[START DATA]

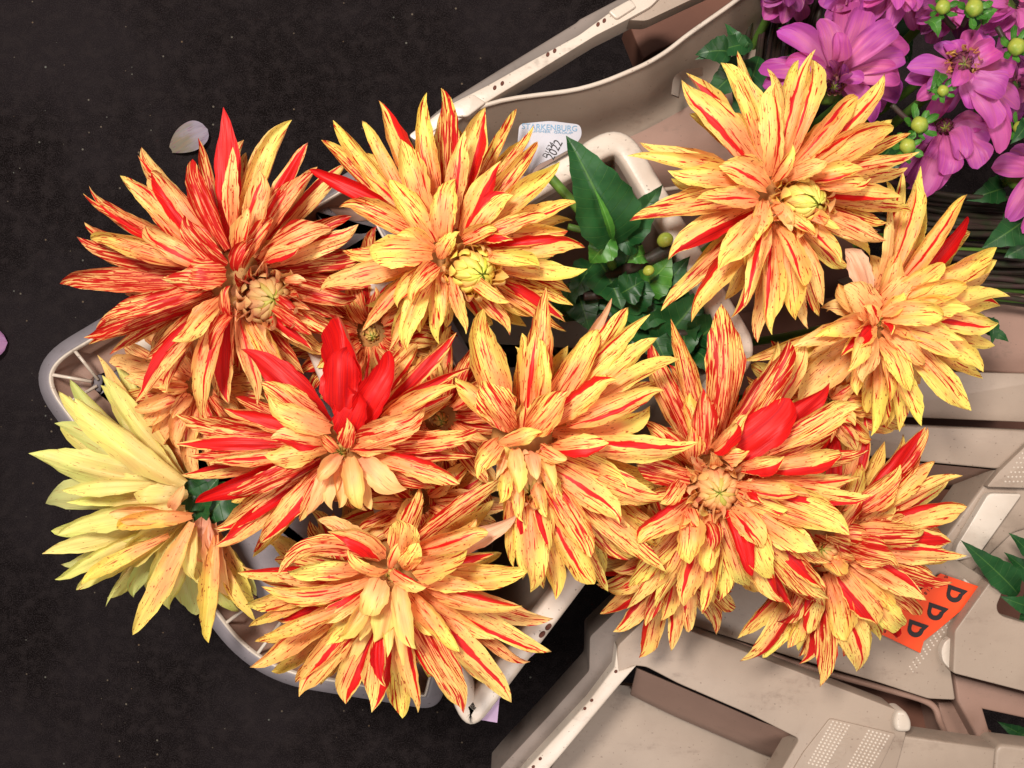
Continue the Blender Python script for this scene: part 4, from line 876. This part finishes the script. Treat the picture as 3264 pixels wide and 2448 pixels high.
tube('stem', curve_pts([at(1820, 935, .33), at(1950, 880, .35), at(2060, 830, .37), at(2140, 790, .375)], 8), [.0055]*25, M_STEM, sq_)
tube('stem', curve_pts([at(2160, 1068, .35), at(2230, 1058, .35), at(2330, 1050, .35)], 8), .0048, M_STEM, sq_)
tube('stem', curve_pts([at(1860, 945, .35), at(1900, 940, .35), at(1935, 935, .355)], 6), .0042, M_STEM, sq_)
for a in [(430, 1180, 300, 300, 900, .36, .34), (720, 860, 260, 520, 1040, .372, .35), (60, 1250, 280, 300, 1060, .33, .32), (1050, 1200, 260, 860, 1360, .36, .345), (640, 900, 300, 420, 1180, .362, .34), (900, 1060, 320, 620, 1380, .355, .335), (330, 1000, 280, 560, 1240, .35, .33), (1120, 1300, 300, 800, 1440, .345, .33), (700, 1500, 300, 560, 1200, .34, .33), (200, 1180, 300, 420, 1000, .335, .32), (500, 700, 240, 420, 960, .37, .35), (830, 860, 170, 600, 1130, .37, .35), (560, 1000, 190, 420, 1080, .365, .36), (400, 1030, 160, 560, 1000, .36, .35), (760, 1200, 260, 430, 1150, .345, .34), (780, 1480, 220, 760, 1250, .36, .34), (1180, 1500, 190, 950, 1420, .36, .345),
          (620, 1330, 240, 400, 1250, .335, .33), (120, 1120, 200, 260, 900, .35, .34), (560, 660, 110, 420, 780, .37, .37), (1000, 1000, 200, 760, 1180, .34, .335), (240, 1300, 230, 160, 1050, .34, .33), (900, 1350, 230, 700, 1400, .335, .33),
          (820, 1560, 200, 620, 1500, .33, .32), (460, 900, 120, 560, 860, .378, .372), (180, 1000, 150, 60, 1180, .35, .34), (980, 1560, 160, 860, 1420, .355, .34), (330, 1180, 220, 520, 1240, .33, .325), (650, 950, 160, 560, 1080, .345, .34)]:
    L3_(sq_, *a, mat=R_.choice([M_LEAF, M_LEAF, M_LEAF2]) if a[5] > .36 else M_LEAF, cup=R_.choice([.2, .4, .3]), arch=.008, bend=(R_.random()-.5)*.01)
for (x, y, r) in [(682, 765, 42), (585, 945, 30)]:
    X, Y = 1750+x*S3, 350+y*S3; z = .385
    b_ = blob('side_bud', at(X, Y, z), r*S3*mpp(z), r*S3*mpp(z)*1.2, M_LEAF2 if False else M_BUD, sq_, 16, 9, Vector((.8, .3, .6)), .06)
lf = thing('leafy_plant', 'dark green leaves glimpsed between the wilting yellow flower and the red one', 'plant', at(640, 1590, .06), 'leafy stems inside the white bucket')
for a in [(560, 1500, 120, 720, 1640, .33, .32), (700, 1520, 110, 600, 1660, .335, .325), (640, 1680, 120, 760, 1540, .33, .32), (520, 1600, 110, 690, 1560, .335, .33), (1440, 2060, 90, 1560, 2180, .32, .30), (1600, 1980, 80, 1500, 2120, .31, .29)]:
    leaf(lf, *a, 1., 0, 0)
rl = thing('leafy_plant', 'pointed green leaves sticking out of the crate opening at the right edge', 'plant', at(3230, 1880, .2), 'leaves at the right edge')
for a in [(3062, 1722, 95, 3245, 1895, .30, .275), (3215, 1698, 70, 3290, 1790, .30, .28), (3185, 1900, 60, 3270, 1930, .285, .27), (3200, 1760, 90, 3330, 1880, .28, .26), (3240, 2010, 90, 3300, 1850, .275, .26)]:
    leaf(rl, *a, 1., 0, 0, cup=.35)
r2 = thing('leafy_plant', 'dark leaves in the lower opening at the right edge', 'plant', at(3230, 2320, .1), 'leaves at the right edge')
for a in [(3180, 2300, 60, 3280, 2350, .2, .19), (3210, 2370, 50, 3290, 2290, .2, .19)]: leaf(r2, *a, 1., 0, 0)
r3 = thing('leafy_plant', 'small green leaf poking out right of the pale yellow dahlia', 'plant', at(3170, 1060, .2), 'leaves at the right edge')
for a in [(3215, 1090, 40, 3130, 1050, .33, .32), (3160, 1100, 45, 3140, 1010, .33, .32), (3170, 1010, 45, 3120, 1040, .33, .32)]: leaf(r3, *a, 1., 0, 0, mat=M_LEAF)
# purple bunch: long dark stems and leaves
PUR = [o for o in COL.objects if o.name.startswith('purple_dahlia')]
for i in range(36):
    y0 = 590+i*10+R_.random()*8; z = .30-.004*(i % 9)-.02*R_.random(); x0 = 2760+R_.random()*120
    tube('stem', curve_pts([at(x0, y0-40*R_.random(), z+.02), at(3000, y0+10+R_.random()*12, z), at(3200, y0+18+R_.random()*20, z-.01), at(3460, y0+30+R_.random()*50, z-.02)], 6), .0017+.0014*R_.random(), M_STEM if R_.random() < .85 else M_GSTEM, PUR[i % len(PUR)])
pl = thing('leafy_plant', 'dark leaves around and beneath the purple dahlias', 'plant', at(2600, 300, .1), 'leaves of the purple bunch')
for i in range(16):
    x0 = 2330+i*16+R_.random()*26; z = .25-.02*R_.random()
    tube('stem', curve_pts([at(x0+60+R_.random()*30, -60, z+.02), at(x0+25, 90, z+.01), at(x0-30+R_.random()*30, 380, z-.05)], 6), .0017+.0015*R_.random(), M_STEM, pl)
for a in [(2216, 190, 75, 2400, 140, .345, .33), (2216, 175, 90, 2330, 170, .345, .34), (2310, 75, 60, 2360, 190, .34, .33), (2240, 330, 110, 2380, 200, .32, .31), (2480, 90, 60, 2560, 130, .35, .34), (2330, 420, 120, 2420, 180, .30, .29), (2420, 330, 130, 2560, 200, .29, .28),
          (2880, 620, 110, 2960, 520, .29, .28), (3130, 790, 120, 3264, 700, .31, .30), (3080, 640, 90, 3200, 600, .29, .28), (3120, 540, 40, 3130, 460, .34, .33), (3200, 820, 120, 3300, 760, .30, .29), (2960, 830, 100, 2840, 760, .28, .27), (2860, 1010, 110, 2760, 900, .27, .26),
          (2960, 300, 50, 2990, 230, .38, .37), (3010, 330, 45, 2960, 290, .385, .375), (3220, 460, 60, 3264, 390, .35, .34), (3264, 180, 60, 3200, 150, .37, .36), (2990, 120, 50, 2950, 70, .385, .38), (3180, 30, 60, 3120, 60, .38, .37), (2560, 540, 160, 2700, 420, .26, .25), (2760, 560, 160, 2860, 440, .26, .25), (2600, 260, 150, 2760, 160, .26, .25), (3080, 330, 160, 2960, 200, .25, .24), (3180, 120, 150, 3050, 20, .25, .24), (2900, 200, 160, 2780, 60, .25, .24)]:
    leaf(pl, *a, 1., 0, 0, mat=M_LEAF2 if a[5] > .375 else M_LEAF)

[END DATA]

REQUIREMENT: Give back the whole listing as it stands, minus its pictures.

SOLVED EXERCISE:
Continue the Blender Python script for this scene: part 4, from line 876. This part finishes the script. Treat the picture as 3264 pixels wide and 2448 pixels high.
tube('stem', curve_pts([at(1820, 935, .33), at(1950, 880, .35), at(2060, 830, .37), at(2140, 790, .375)], 8), [.0055]*25, M_STEM, sq_)
tube('stem', curve_pts([at(2160, 1068, .35), at(2230, 1058, .35), at(2330, 1050, .35)], 8), .0048, M_STEM, sq_)
tube('stem', curve_pts([at(1860, 945, .35), at(1900, 940, .35), at(1935, 935, .355)], 6), .0042, M_STEM, sq_)
for a in [(430, 1180, 300, 300, 900, .36, .34), (720, 860, 260, 520, 1040, .372, .35), (60, 1250, 280, 300, 1060, .33, .32), (1050, 1200, 260, 860, 1360, .36, .345), (640, 900, 300, 420, 1180, .362, .34), (900, 1060, 320, 620, 1380, .355, .335), (330, 1000, 280, 560, 1240, .35, .33), (1120, 1300, 300, 800, 1440, .345, .33), (700, 1500, 300, 560, 1200, .34, .33), (200, 1180, 300, 420, 1000, .335, .32), (500, 700, 240, 420, 960, .37, .35), (830, 860, 170, 600, 1130, .37, .35), (560, 1000, 190, 420, 1080, .365, .36), (400, 1030, 160, 560, 1000, .36, .35), (760, 1200, 260, 430, 1150, .345, .34), (780, 1480, 220, 760, 1250, .36, .34), (1180, 1500, 190, 950, 1420, .36, .345),
          (620, 1330, 240, 400, 1250, .335, .33), (120, 1120, 200, 260, 900, .35, .34), (560, 660, 110, 420, 780, .37, .37), (1000, 1000, 200, 760, 1180, .34, .335), (240, 1300, 230, 160, 1050, .34, .33), (900, 1350, 230, 700, 1400, .335, .33),
          (820, 1560, 200, 620, 1500, .33, .32), (460, 900, 120, 560, 860, .378, .372), (180, 1000, 150, 60, 1180, .35, .34), (980, 1560, 160, 860, 1420, .355, .34), (330, 1180, 220, 520, 1240, .33, .325), (650, 950, 160, 560, 1080, .345, .34)]:
    L3_(sq_, *a, mat=R_.choice([M_LEAF, M_LEAF, M_LEAF2]) if a[5] > .36 else M_LEAF, cup=R_.choice([.2, .4, .3]), arch=.008, bend=(R_.random()-.5)*.01)
for (x, y, r) in [(682, 765, 42), (585, 945, 30)]:
    X, Y = 1750+x*S3, 350+y*S3; z = .385
    b_ = blob('side_bud', at(X, Y, z), r*S3*mpp(z), r*S3*mpp(z)*1.2, M_LEAF2 if False else M_BUD, sq_, 16, 9, Vector((.8, .3, .6)), .06)
lf = thing('leafy_plant', 'dark green leaves glimpsed between the wilting yellow flower and the red one', 'plant', at(640, 1590, .06), 'leafy stems inside the white bucket')
for a in [(560, 1500, 120, 720, 1640, .33, .32), (700, 1520, 110, 600, 1660, .335, .325), (640, 1680, 120, 760, 1540, .33, .32), (520, 1600, 110, 690, 1560, .335, .33), (1440, 2060, 90, 1560, 2180, .32, .30), (1600, 1980, 80, 1500, 2120, .31, .29)]:
    leaf(lf, *a, 1., 0, 0)
rl = thing('leafy_plant', 'pointed green leaves sticking out of the crate opening at the right edge', 'plant', at(3230, 1880, .2), 'leaves at the right edge')
for a in [(3062, 1722, 95, 3245, 1895, .30, .275), (3215, 1698, 70, 3290, 1790, .30, .28), (3185, 1900, 60, 3270, 1930, .285, .27), (3200, 1760, 90, 3330, 1880, .28, .26), (3240, 2010, 90, 3300, 1850, .275, .26)]:
    leaf(rl, *a, 1., 0, 0, cup=.35)
r2 = thing('leafy_plant', 'dark leaves in the lower opening at the right edge', 'plant', at(3230, 2320, .1), 'leaves at the right edge')
for a in [(3180, 2300, 60, 3280, 2350, .2, .19), (3210, 2370, 50, 3290, 2290, .2, .19)]: leaf(r2, *a, 1., 0, 0)
r3 = thing('leafy_plant', 'small green leaf poking out right of the pale yellow dahlia', 'plant', at(3170, 1060, .2), 'leaves at the right edge')
for a in [(3215, 1090, 40, 3130, 1050, .33, .32), (3160, 1100, 45, 3140, 1010, .33, .32), (3170, 1010, 45, 3120, 1040, .33, .32)]: leaf(r3, *a, 1., 0, 0, mat=M_LEAF)
# purple bunch: long dark stems and leaves
PUR = [o for o in COL.objects if o.name.startswith('purple_dahlia')]
for i in range(36):
    y0 = 590+i*10+R_.random()*8; z = .30-.004*(i % 9)-.02*R_.random(); x0 = 2760+R_.random()*120
    tube('stem', curve_pts([at(x0, y0-40*R_.random(), z+.02), at(3000, y0+10+R_.random()*12, z), at(3200, y0+18+R_.random()*20, z-.01), at(3460, y0+30+R_.random()*50, z-.02)], 6), .0017+.0014*R_.random(), M_STEM if R_.random() < .85 else M_GSTEM, PUR[i % len(PUR)])
pl = thing('leafy_plant', 'dark leaves around and beneath the purple dahlias', 'plant', at(2600, 300, .1), 'leaves of the purple bunch')
for i in range(16):
    x0 = 2330+i*16+R_.random()*26; z = .25-.02*R_.random()
    tube('stem', curve_pts([at(x0+60+R_.random()*30, -60, z+.02), at(x0+25, 90, z+.01), at(x0-30+R_.random()*30, 380, z-.05)], 6), .0017+.0015*R_.random(), M_STEM, pl)
for a in [(2216, 190, 75, 2400, 140, .345, .33), (2216, 175, 90, 2330, 170, .345, .34), (2310, 75, 60, 2360, 190, .34, .33), (2240, 330, 110, 2380, 200, .32, .31), (2480, 90, 60, 2560, 130, .35, .34), (2330, 420, 120, 2420, 180, .30, .29), (2420, 330, 130, 2560, 200, .29, .28),
          (2880, 620, 110, 2960, 520, .29, .28), (3130, 790, 120, 3264, 700, .31, .30), (3080, 640, 90, 3200, 600, .29, .28), (3120, 540, 40, 3130, 460, .34, .33), (3200, 820, 120, 3300, 760, .30, .29), (2960, 830, 100, 2840, 760, .28, .27), (2860, 1010, 110, 2760, 900, .27, .26),
          (2960, 300, 50, 2990, 230, .38, .37), (3010, 330, 45, 2960, 290, .385, .375), (3220, 460, 60, 3264, 390, .35, .34), (3264, 180, 60, 3200, 150, .37, .36), (2990, 120, 50, 2950, 70, .385, .38), (3180, 30, 60, 3120, 60, .38, .37), (2560, 540, 160, 2700, 420, .26, .25), (2760, 560, 160, 2860, 440, .26, .25), (2600, 260, 150, 2760, 160, .26, .25), (3080, 330, 160, 2960, 200, .25, .24), (3180, 120, 150, 3050, 20, .25, .24), (2900, 200, 160, 2780, 60, .25, .24)]:
    leaf(pl, *a, 1., 0, 0, mat=M_LEAF2 if a[5] > .375 else M_LEAF)